É uma estratégia quase oposta à pauta de retirar a verba das polícias, que manifestantes de esquerda encamparam nos protestos que se seguiram à morte de Floyd, mas que tem pouco apoio entre a população. Pesquisa de 2021 do Pew Research Center apontou que só 15% dos americanos defendem diminuir o financiamento das polícias, enquanto 47% defendem aumentá-lo.

Apesar disso, a maioria expressiva dos americanos afirma que é preciso haver uma transformação no policiamento, segundo pesquisa do instituto Gallup do ano passado. Ao todo, 89% defenderam mudanças, dos quais 50% advogaram alterações profundas na forma como a polícia age. Entre as pautas com mais apoio estão a exigência de que os agentes tenham boas relações com a comunidade (95%), punir abusos de poder (91%) e uso excessivo da força (81%) e promover abordagens menos violentas (78%).

Enquanto uma medida federal robusta não sai do papel, polícias locais promovem reformas a passos mais lentos. Em março deste ano, Minneapolis, onde Floyd foi morto, aceitou fazer uma reforma policial após a prefeitura chegar a um acordo com o Departamento de Direitos Humanos de Minnesota. O estado processava a administração desde o ano passado após uma investigação apontar que a polícia agia "com um padrão de discriminação racial".

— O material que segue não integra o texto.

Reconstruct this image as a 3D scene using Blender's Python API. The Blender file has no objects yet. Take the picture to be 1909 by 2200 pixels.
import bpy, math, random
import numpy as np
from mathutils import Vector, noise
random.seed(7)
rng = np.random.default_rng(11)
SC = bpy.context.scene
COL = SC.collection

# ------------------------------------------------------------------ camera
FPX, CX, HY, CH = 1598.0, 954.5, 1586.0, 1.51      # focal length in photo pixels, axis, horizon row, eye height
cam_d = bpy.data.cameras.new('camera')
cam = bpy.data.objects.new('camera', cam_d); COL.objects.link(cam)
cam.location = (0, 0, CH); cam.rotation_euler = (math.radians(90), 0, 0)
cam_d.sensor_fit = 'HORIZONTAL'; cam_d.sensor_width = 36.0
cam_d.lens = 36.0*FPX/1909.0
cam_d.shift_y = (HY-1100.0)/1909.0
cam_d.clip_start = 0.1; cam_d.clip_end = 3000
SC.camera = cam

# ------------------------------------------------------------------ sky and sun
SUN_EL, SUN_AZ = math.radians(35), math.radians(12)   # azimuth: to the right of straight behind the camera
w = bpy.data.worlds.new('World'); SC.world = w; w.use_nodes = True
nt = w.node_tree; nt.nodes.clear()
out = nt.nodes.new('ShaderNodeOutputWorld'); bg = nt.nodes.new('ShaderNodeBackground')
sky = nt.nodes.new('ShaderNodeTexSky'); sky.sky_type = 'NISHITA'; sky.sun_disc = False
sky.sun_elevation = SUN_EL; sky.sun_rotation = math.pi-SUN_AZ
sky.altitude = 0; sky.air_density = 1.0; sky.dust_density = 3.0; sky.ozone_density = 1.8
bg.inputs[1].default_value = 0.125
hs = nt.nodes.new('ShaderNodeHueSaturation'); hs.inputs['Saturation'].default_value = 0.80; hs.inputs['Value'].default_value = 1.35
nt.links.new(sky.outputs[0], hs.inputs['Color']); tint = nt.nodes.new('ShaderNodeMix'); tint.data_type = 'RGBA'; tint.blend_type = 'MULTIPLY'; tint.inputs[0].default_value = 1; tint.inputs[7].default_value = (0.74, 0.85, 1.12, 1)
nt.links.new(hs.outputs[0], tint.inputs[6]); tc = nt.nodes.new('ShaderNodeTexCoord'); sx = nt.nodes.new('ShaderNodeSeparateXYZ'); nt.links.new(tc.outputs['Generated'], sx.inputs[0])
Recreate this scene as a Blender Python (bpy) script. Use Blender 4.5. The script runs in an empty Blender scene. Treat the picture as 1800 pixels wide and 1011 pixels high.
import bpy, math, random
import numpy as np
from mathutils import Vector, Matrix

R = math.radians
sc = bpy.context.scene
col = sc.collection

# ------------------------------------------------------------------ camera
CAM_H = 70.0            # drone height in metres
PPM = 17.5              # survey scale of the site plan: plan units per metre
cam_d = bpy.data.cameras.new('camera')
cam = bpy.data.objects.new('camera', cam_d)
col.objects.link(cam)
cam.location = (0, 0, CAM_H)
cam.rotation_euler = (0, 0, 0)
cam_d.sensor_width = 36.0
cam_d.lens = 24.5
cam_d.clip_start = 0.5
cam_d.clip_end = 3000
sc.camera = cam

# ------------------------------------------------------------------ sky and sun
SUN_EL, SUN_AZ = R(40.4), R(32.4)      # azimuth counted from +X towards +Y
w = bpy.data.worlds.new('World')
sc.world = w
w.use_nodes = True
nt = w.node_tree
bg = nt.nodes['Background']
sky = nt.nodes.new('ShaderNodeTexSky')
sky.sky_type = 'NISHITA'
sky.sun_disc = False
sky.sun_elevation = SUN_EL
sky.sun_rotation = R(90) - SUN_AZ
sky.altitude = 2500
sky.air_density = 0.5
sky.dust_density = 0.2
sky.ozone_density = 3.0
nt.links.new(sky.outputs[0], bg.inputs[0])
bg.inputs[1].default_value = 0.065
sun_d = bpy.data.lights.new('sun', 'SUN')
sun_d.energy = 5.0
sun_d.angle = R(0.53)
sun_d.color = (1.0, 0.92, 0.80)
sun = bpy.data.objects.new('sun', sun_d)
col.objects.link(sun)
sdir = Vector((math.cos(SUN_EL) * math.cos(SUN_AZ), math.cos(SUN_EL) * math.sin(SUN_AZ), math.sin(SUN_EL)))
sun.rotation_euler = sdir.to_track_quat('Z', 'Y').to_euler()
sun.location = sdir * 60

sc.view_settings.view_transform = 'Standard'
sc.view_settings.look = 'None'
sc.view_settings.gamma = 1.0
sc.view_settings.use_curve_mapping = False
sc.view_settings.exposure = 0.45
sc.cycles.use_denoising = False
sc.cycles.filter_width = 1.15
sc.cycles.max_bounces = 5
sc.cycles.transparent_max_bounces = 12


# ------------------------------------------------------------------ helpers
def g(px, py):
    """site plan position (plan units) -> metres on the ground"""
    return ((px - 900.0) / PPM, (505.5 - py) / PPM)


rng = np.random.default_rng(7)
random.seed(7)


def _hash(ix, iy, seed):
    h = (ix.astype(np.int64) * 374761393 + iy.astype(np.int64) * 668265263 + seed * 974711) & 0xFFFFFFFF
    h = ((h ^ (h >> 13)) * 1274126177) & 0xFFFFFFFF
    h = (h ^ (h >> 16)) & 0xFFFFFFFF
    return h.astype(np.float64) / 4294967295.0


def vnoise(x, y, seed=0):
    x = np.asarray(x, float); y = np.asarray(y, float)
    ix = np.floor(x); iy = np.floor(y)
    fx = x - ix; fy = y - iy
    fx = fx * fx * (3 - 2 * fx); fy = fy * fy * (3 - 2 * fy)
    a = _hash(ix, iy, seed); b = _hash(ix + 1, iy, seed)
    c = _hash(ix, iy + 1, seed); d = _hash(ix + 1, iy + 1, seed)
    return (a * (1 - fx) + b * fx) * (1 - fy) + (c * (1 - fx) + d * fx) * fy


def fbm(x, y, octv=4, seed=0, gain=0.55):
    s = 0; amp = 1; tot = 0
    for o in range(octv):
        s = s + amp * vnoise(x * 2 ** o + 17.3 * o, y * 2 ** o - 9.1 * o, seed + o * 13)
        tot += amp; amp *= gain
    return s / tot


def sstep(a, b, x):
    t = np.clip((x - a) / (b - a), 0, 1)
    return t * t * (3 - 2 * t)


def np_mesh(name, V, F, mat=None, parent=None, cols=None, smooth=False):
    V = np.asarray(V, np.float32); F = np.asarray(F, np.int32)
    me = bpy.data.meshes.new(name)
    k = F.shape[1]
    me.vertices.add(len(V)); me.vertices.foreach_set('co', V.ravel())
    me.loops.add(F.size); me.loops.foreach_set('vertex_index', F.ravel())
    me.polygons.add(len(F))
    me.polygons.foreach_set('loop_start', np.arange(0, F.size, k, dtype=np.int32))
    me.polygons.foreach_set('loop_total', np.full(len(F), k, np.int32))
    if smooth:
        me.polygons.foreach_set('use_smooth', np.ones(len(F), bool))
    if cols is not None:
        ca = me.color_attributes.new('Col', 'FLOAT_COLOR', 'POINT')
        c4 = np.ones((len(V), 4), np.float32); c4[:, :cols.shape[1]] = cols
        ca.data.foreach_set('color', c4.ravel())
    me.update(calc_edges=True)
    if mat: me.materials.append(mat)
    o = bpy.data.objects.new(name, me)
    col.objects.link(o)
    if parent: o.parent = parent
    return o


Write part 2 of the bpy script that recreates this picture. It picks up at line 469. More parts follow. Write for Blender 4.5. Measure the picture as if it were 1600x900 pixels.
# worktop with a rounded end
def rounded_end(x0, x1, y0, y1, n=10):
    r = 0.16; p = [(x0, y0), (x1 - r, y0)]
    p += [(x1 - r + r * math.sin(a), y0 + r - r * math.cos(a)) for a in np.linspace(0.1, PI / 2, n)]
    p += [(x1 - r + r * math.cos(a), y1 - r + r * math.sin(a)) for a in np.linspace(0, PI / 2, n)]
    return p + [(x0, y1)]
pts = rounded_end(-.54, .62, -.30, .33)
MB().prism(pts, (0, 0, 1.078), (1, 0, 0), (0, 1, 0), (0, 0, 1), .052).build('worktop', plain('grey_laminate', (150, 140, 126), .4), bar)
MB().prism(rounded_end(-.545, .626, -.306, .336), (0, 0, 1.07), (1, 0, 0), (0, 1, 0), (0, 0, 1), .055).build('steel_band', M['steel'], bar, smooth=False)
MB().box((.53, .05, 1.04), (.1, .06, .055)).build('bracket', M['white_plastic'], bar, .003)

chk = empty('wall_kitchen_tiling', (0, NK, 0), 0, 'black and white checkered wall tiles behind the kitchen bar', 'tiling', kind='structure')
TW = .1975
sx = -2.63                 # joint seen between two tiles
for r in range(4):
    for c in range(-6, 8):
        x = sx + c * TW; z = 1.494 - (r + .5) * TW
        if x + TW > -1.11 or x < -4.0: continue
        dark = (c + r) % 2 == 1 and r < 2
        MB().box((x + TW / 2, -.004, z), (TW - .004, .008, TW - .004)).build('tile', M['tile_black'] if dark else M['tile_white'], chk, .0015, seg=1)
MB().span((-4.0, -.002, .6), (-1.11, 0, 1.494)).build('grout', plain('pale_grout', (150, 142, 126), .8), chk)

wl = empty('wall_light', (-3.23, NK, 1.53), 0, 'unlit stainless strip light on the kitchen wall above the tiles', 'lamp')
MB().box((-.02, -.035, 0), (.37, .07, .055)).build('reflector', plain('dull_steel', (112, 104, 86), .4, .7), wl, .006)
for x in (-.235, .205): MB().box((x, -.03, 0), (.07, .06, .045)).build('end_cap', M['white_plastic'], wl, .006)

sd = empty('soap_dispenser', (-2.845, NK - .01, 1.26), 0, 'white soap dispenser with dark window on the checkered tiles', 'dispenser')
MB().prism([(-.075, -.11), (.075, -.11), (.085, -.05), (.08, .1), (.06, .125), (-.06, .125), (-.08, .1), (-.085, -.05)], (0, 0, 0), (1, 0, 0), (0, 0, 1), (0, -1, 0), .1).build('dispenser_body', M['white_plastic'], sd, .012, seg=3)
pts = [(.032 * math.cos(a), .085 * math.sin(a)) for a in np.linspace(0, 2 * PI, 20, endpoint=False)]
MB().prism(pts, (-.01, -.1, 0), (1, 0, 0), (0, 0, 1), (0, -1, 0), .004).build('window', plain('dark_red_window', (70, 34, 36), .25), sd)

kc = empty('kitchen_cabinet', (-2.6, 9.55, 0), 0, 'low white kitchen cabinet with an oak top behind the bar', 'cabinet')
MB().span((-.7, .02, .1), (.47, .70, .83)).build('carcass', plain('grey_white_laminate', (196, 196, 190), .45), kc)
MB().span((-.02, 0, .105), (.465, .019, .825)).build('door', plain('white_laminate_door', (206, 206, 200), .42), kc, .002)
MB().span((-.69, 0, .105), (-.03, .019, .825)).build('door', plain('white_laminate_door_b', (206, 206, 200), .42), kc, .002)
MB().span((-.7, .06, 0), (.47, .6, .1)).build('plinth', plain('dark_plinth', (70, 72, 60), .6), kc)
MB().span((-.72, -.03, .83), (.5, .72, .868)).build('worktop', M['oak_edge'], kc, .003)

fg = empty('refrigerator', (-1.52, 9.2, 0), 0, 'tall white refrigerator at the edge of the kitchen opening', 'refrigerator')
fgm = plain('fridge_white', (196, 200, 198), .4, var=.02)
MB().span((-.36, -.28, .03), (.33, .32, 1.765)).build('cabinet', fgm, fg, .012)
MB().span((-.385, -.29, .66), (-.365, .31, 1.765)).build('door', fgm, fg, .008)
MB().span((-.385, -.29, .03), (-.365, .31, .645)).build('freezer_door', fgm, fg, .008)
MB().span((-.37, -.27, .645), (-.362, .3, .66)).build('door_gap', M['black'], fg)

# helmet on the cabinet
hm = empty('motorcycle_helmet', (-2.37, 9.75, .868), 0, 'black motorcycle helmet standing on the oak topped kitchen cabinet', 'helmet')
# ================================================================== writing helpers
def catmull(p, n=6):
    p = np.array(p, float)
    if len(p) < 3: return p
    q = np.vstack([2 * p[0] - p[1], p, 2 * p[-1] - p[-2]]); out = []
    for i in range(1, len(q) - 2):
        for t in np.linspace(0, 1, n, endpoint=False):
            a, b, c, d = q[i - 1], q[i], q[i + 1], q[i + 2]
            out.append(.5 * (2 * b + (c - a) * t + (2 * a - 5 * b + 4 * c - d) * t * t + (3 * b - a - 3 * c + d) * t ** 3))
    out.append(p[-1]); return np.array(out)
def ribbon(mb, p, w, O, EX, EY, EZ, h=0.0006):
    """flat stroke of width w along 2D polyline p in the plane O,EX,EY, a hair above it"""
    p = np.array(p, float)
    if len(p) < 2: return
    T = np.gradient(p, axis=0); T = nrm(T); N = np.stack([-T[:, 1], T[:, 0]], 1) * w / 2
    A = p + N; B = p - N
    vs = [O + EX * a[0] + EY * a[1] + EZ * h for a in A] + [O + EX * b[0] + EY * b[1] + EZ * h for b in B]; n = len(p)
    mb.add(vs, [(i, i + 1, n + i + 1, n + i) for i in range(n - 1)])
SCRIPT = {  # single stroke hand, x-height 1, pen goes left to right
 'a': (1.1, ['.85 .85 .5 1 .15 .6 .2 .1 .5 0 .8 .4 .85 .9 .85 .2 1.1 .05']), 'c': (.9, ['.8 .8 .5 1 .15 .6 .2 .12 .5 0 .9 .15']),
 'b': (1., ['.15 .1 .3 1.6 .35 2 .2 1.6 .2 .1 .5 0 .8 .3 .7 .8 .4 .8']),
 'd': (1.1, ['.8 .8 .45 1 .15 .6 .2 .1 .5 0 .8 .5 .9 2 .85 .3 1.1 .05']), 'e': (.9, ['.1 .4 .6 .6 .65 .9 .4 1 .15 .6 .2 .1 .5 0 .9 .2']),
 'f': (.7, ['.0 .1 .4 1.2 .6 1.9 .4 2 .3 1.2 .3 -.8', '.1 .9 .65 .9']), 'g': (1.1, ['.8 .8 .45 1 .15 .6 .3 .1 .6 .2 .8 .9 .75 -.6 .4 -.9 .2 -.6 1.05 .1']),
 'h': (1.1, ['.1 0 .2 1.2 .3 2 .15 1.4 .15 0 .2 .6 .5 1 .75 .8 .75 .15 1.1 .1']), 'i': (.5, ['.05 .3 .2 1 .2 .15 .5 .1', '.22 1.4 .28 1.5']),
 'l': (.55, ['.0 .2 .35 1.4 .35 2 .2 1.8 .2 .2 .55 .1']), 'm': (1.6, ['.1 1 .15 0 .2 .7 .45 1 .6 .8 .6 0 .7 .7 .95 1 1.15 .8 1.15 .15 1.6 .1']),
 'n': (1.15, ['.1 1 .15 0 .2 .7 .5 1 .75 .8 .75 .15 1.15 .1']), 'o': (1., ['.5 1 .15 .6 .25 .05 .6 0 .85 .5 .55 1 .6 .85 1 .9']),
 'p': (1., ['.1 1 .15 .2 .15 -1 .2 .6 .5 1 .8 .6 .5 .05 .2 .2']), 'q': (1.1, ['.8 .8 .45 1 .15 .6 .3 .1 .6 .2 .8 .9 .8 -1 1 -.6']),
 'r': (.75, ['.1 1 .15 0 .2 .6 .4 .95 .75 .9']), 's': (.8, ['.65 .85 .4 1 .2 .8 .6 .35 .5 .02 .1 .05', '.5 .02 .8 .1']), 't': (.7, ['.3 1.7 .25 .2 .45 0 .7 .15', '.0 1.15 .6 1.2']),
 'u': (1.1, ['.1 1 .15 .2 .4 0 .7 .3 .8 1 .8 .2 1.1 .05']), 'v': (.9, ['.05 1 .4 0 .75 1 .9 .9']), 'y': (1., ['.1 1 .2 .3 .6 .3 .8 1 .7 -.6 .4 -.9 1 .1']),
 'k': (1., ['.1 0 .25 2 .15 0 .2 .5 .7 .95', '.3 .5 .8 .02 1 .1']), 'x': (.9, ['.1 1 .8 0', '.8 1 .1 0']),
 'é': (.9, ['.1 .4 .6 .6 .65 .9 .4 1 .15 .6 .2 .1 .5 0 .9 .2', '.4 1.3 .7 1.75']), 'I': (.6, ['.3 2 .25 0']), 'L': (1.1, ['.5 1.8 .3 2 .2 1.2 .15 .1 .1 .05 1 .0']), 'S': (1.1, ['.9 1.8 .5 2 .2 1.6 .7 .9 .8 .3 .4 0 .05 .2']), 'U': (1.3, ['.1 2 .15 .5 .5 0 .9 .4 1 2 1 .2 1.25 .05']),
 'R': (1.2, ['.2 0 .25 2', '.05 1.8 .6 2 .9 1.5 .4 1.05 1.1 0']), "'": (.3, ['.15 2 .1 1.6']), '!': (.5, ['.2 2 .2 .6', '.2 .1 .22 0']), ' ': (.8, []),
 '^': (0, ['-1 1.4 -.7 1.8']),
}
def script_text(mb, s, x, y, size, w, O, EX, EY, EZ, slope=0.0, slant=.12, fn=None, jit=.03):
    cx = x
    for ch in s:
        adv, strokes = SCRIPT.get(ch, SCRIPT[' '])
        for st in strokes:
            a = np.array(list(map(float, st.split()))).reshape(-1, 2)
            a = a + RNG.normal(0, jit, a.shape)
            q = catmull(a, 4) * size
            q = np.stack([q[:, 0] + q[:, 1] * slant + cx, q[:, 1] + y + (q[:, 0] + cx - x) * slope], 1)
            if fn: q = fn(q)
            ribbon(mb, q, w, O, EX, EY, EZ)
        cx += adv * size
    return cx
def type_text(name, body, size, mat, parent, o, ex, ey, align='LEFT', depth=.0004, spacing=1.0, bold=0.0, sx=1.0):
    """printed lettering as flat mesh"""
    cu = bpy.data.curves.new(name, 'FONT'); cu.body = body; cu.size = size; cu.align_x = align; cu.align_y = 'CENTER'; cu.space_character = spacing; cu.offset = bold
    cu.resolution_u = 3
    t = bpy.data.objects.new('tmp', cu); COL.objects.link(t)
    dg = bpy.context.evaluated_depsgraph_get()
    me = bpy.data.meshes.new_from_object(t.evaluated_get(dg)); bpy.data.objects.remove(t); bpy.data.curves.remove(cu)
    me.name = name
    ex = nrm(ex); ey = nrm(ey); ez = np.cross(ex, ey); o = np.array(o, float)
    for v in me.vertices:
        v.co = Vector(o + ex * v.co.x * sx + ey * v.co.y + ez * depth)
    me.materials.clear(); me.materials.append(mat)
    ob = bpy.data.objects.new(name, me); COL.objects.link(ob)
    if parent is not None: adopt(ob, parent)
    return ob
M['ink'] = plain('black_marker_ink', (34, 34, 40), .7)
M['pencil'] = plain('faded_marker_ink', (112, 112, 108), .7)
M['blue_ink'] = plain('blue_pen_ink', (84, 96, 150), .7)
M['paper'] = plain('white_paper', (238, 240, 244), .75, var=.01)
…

O acordo inclui mudanças nos manuais de abordagem de pessoas em crises mentais ou de comportamento, empregando estratégias de distensionamento de crises. Também há medidas mais pontuais, como a proibição de abordar um motorista por problemas mecânicos simples, como farol quebrado, ou fazer uma busca corporal em alguém apenas por terem sentido cheiro de maconha. Após a morte de Floyd, o departamento de polícia já havia proibido o enforcamento em abordagens.

Do assassinato em Minneapolis ao ano passado, ao menos 25 estados e a capital, Washington, também haviam proibido técnicas de enforcamento, e 20 unidades da federação aplicaram normas restringindo o uso da força, segundo a Conferência Nacional dos Legislativos Estaduais (NSCL).